Nearly a year has passed since that declaration. At the beginning of March, the PKK announced a unilateral ceasefire. Between 5 and 7 May, it held its 12th Congress and formally dissolved itself. By 11 July, a group that included Kurdistan Communities Union (KCK) Co-Presidency Member Bese Hozat and PKK Central Committee Member Nedim Seven, together with several fighters from the People’s Defense Forces (HPG) and the Free Women’s Units (YJA Star), publicly burned their weapons and declared their intention to move from armed struggle to political engagement. Two months later, a further step followed. In a statement read by KCK Executive Council Member Sabri Ok, “We are withdrawing all forces within Turkey that create a risk of clashes and are vulnerable to possible provocations”, a group of 25 HPG and YJA Star fighters, including HPG Command Council Member Devrim Palu and YJA Star Serhat Commander Vejin Dersim, left Northern Kurdistan (Bakur) for the Media Defense Zones. Their withdrawal underscored their commitment to supporting the “Peace and Democratic Society” process initiated by Öcalan on 27 February and their determination to pursue democratic integration.

However, the response of the Republic of Turkey has revealed a markedly different approach to this process. Beyond the establishment of the “National Solidarity, Fraternity and Democracy Commission” under the Parliament’s roof in July, Turkey has taken no further legal or institutional steps, a stance that clearly signals how it interprets the notion of integration. For Turkey, integration appears to mean dissolution, erosion and the stripping away of identity, a process in which a community is expected to melt into the dominant culture, deprived of its language and original cultural foundations. Yet both the conceptual definition of integration and the ways in which states around the world implement it stand in clear contrast to this perspective. A brief look at several international models makes this difference unmistakably visible.

France model

Article 75-1 of the French Constitution states that “regional languages belong to the common heritage of France,” placing all regional and minority languages under constitutional protection. In French schools, six regional languages are officially recognised as languages of instruction alongside French.

Religious minorities in France also have the right to practise their faith freely and to maintain their religious distinctiveness without interference.

Beyond these principles, France places particular emphasis on “legal and administrative minority rights” as the foundation of its approach to integration.

Spain model

Spain was ruled from 1939 to 1975 by the Franco dictatorship, a regime that subjected the country and its peoples to brutal repression. In an effort to impose a fascist, nation-state identity on all communities living within Spain, the regime carried out unimaginable forms of torture, massacres, and systematic policies of cultural destruction and social degradation. When this oppressive and assimilationist order finally came to an end after 36 years, Spain adopted a new constitution in 1978. Article 2 of that constitution states: “The Constitution is based on the indissoluble unity of the Spanish Nation, the common and indivisible homeland of all Spaniards; it recognises and guarantees the right to autonomy of the nationalities and regions that comprise it, and the solidarity among them.”

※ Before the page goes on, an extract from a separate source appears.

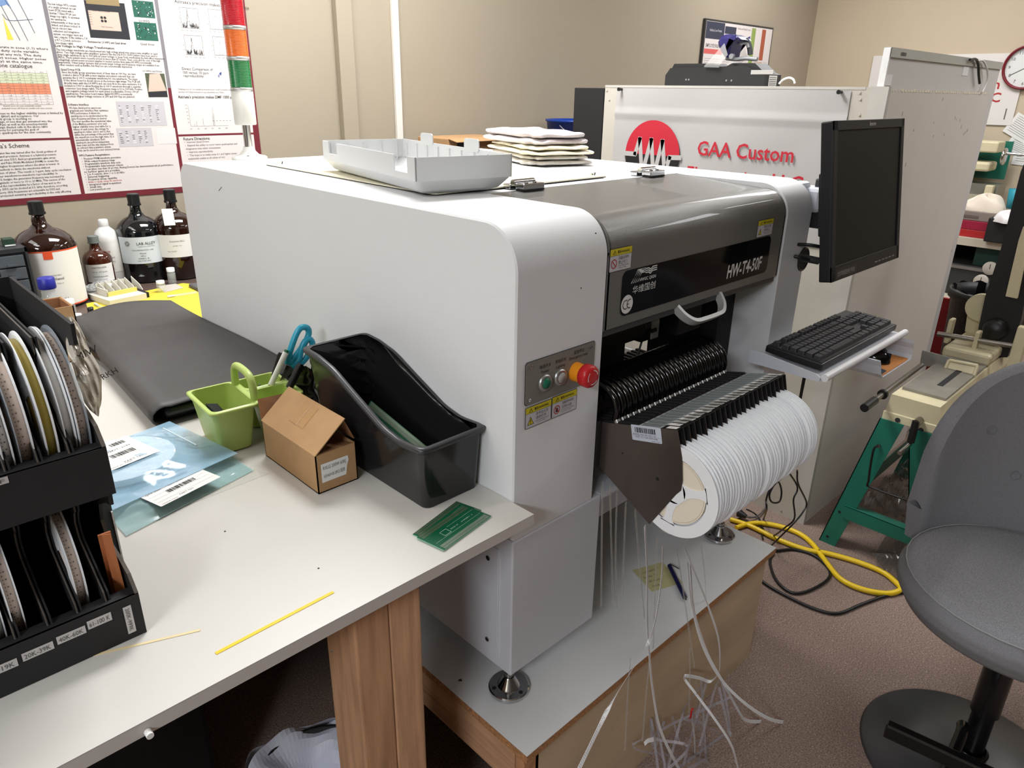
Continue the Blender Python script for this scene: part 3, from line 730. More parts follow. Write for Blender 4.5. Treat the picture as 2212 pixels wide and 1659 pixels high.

The Spanish model is built on autonomous systems. Today, Spain consists of 17 autonomous regions and two autonomous cities.

Each autonomous community elects its own representatives through local elections, forming its own legislative assembly. Both legislative and executive authority in these regions are exercised through their respective autonomous parliaments.

United Kingdom model

Although the United Kingdom is a unitary state, it operates through a strongly decentralised system. England, Scotland, Wales and Northern Ireland each possess broad forms of autonomy. These nations hold the authority to legislate and to implement legislation in areas such as education, health, the economy, transport, local government, the environment, agriculture, culture, fisheries, and both civil and criminal law, as well as matters related to public finance.

Belgium model

Belgium, which gained its independence in 1830, defines itself in the very first article of its constitution as “a federal state composed of communities and regions.” The country is organised around three main communities: the Flemish, the French-speaking Walloons, and the German-speaking community. Local administrations and community structures in Belgium hold authority in areas such as education, health, local security and environmental policy.

Countries that follow these types of models demonstrate both how integration should function for the peoples, minorities and religious groups within them, and at what level these groups can participate in and contribute to the state. Against this backdrop, a key question emerges: What kind of integration policy will Turkey pursue?

For the Kurdish people in particular and for all communities, minorities, religious and faith groups, and cultural or political factions living in Turkey, what path will be followed to achieve meaningful integration? And how will Turkey move away from its existing constitution and the entrenched monolithic, nationalist, religious and gendered frameworks that underpin it, toward a more democratic, people-centred and freedom-oriented political and legal order? The coming period will reveal these answers. The hope is that this process will open greater space for peace, democracy and freedoms, and that it will contribute meaningfully to the social fabric. For this to happen, a fundamental shift in mindset and political approach is essential. This must be followed by the establishment of a legal and constitutional framework grounded in the principles of peace and fraternal coexistence. To reach that stage, the concept of integration must first be understood correctly, clarified conceptually and applied in practice and this requires listening to those who are parties to peace. Abdullah Öcalan, as well as the political and social institutions of the Kurdish Freedom Movement, must be heard. The most urgent step is to listen to Öcalan himself and to improve his conditions in order to accelerate the process and ensure his physical freedom. In addition, legislation on democratic integration must be introduced so that groups willing to contribute to peace can do so through political and democratic channels. Under the principles of the Law of Peace and Fraternity, these steps must be taken without delay.